Given request>
Your task is to transcribe the data in full.
-- -- --
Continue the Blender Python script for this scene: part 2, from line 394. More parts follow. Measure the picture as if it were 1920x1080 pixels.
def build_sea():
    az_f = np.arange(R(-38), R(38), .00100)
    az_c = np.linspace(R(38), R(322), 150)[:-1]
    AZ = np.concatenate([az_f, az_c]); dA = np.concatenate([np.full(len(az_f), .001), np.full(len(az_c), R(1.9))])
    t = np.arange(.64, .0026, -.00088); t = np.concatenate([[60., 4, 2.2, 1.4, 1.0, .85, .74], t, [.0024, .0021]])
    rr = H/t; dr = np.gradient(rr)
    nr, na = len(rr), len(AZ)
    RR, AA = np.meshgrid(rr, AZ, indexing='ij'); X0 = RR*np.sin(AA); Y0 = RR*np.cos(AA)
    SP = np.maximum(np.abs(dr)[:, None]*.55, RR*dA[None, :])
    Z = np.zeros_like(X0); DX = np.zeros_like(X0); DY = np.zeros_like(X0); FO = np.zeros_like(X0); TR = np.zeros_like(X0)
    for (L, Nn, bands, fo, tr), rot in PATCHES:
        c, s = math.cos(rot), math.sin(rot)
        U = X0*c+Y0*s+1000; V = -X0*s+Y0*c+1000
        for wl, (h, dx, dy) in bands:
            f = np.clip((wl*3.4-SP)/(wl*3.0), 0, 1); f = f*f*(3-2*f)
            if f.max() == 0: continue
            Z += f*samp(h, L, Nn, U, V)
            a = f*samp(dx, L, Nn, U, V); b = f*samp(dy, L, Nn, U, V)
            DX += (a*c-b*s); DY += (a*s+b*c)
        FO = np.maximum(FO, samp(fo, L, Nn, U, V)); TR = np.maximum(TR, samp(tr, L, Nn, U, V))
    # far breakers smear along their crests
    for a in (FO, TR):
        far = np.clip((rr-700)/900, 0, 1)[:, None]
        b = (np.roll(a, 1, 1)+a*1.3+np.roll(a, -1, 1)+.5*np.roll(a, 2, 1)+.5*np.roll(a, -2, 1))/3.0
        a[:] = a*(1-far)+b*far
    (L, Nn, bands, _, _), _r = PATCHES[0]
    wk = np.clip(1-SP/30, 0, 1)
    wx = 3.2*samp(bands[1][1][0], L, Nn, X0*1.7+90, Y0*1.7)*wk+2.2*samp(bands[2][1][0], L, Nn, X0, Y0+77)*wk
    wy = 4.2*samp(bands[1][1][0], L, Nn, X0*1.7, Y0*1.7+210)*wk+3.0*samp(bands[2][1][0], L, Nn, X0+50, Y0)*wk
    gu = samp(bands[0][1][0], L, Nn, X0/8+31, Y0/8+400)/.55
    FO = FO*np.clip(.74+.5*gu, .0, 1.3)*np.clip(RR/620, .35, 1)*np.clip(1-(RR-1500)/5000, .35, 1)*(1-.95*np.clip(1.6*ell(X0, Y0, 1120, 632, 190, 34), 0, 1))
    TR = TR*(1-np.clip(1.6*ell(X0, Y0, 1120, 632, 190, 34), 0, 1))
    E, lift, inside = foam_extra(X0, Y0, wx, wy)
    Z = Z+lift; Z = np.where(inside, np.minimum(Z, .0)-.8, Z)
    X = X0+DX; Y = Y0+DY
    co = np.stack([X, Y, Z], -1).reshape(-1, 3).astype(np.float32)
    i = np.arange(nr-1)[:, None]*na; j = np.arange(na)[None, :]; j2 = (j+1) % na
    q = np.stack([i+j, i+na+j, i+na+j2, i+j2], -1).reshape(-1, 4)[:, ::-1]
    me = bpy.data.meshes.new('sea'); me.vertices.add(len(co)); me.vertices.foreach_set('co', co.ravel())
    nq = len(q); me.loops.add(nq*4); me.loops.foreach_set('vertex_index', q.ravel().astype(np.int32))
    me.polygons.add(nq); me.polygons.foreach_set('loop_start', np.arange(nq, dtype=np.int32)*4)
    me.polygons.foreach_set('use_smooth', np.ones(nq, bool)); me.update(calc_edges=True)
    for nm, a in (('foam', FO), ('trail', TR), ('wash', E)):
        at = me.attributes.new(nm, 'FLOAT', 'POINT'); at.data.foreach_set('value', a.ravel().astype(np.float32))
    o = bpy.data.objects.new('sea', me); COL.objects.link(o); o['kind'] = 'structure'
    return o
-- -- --
Answer>
Continue the Blender Python script for this scene: part 2, from line 394. More parts follow. Measure the picture as if it were 1920x1080 pixels.
def build_sea():
    az_f = np.arange(R(-38), R(38), .00100)
    az_c = np.linspace(R(38), R(322), 150)[:-1]
    AZ = np.concatenate([az_f, az_c]); dA = np.concatenate([np.full(len(az_f), .001), np.full(len(az_c), R(1.9))])
    t = np.arange(.64, .0026, -.00088); t = np.concatenate([[60., 4, 2.2, 1.4, 1.0, .85, .74], t, [.0024, .0021]])
    rr = H/t; dr = np.gradient(rr)
    nr, na = len(rr), len(AZ)
    RR, AA = np.meshgrid(rr, AZ, indexing='ij'); X0 = RR*np.sin(AA); Y0 = RR*np.cos(AA)
    SP = np.maximum(np.abs(dr)[:, None]*.55, RR*dA[None, :])
    Z = np.zeros_like(X0); DX = np.zeros_like(X0); DY = np.zeros_like(X0); FO = np.zeros_like(X0); TR = np.zeros_like(X0)
    for (L, Nn, bands, fo, tr), rot in PATCHES:
        c, s = math.cos(rot), math.sin(rot)
        U = X0*c+Y0*s+1000; V = -X0*s+Y0*c+1000
        for wl, (h, dx, dy) in bands:
            f = np.clip((wl*3.4-SP)/(wl*3.0), 0, 1); f = f*f*(3-2*f)
            if f.max() == 0: continue
            Z += f*samp(h, L, Nn, U, V)
            a = f*samp(dx, L, Nn, U, V); b = f*samp(dy, L, Nn, U, V)
            DX += (a*c-b*s); DY += (a*s+b*c)
        FO = np.maximum(FO, samp(fo, L, Nn, U, V)); TR = np.maximum(TR, samp(tr, L, Nn, U, V))
    # far breakers smear along their crests
    for a in (FO, TR):
        far = np.clip((rr-700)/900, 0, 1)[:, None]
        b = (np.roll(a, 1, 1)+a*1.3+np.roll(a, -1, 1)+.5*np.roll(a, 2, 1)+.5*np.roll(a, -2, 1))/3.0
        a[:] = a*(1-far)+b*far
    (L, Nn, bands, _, _), _r = PATCHES[0]
    wk = np.clip(1-SP/30, 0, 1)
    wx = 3.2*samp(bands[1][1][0], L, Nn, X0*1.7+90, Y0*1.7)*wk+2.2*samp(bands[2][1][0], L, Nn, X0, Y0+77)*wk
    wy = 4.2*samp(bands[1][1][0], L, Nn, X0*1.7, Y0*1.7+210)*wk+3.0*samp(bands[2][1][0], L, Nn, X0+50, Y0)*wk
    gu = samp(bands[0][1][0], L, Nn, X0/8+31, Y0/8+400)/.55
    FO = FO*np.clip(.74+.5*gu, .0, 1.3)*np.clip(RR/620, .35, 1)*np.clip(1-(RR-1500)/5000, .35, 1)*(1-.95*np.clip(1.6*ell(X0, Y0, 1120, 632, 190, 34), 0, 1))
    TR = TR*(1-np.clip(1.6*ell(X0, Y0, 1120, 632, 190, 34), 0, 1))
    E, lift, inside = foam_extra(X0, Y0, wx, wy)
    Z = Z+lift; Z = np.where(inside, np.minimum(Z, .0)-.8, Z)
    X = X0+DX; Y = Y0+DY
    co = np.stack([X, Y, Z], -1).reshape(-1, 3).astype(np.float32)
    i = np.arange(nr-1)[:, None]*na; j = np.arange(na)[None, :]; j2 = (j+1) % na
    q = np.stack([i+j, i+na+j, i+na+j2, i+j2], -1).reshape(-1, 4)[:, ::-1]
    me = bpy.data.meshes.new('sea'); me.vertices.add(len(co)); me.vertices.foreach_set('co', co.ravel())
    nq = len(q); me.loops.add(nq*4); me.loops.foreach_set('vertex_index', q.ravel().astype(np.int32))
    me.polygons.add(nq); me.polygons.foreach_set('loop_start', np.arange(nq, dtype=np.int32)*4)
    me.polygons.foreach_set('use_smooth', np.ones(nq, bool)); me.update(calc_edges=True)
    for nm, a in (('foam', FO), ('trail', TR), ('wash', E)):
        at = me.attributes.new(nm, 'FLOAT', 'POINT'); at.data.foreach_set('value', a.ravel().astype(np.float32))
    o = bpy.data.objects.new('sea', me); COL.objects.link(o); o['kind'] = 'structure'
    return o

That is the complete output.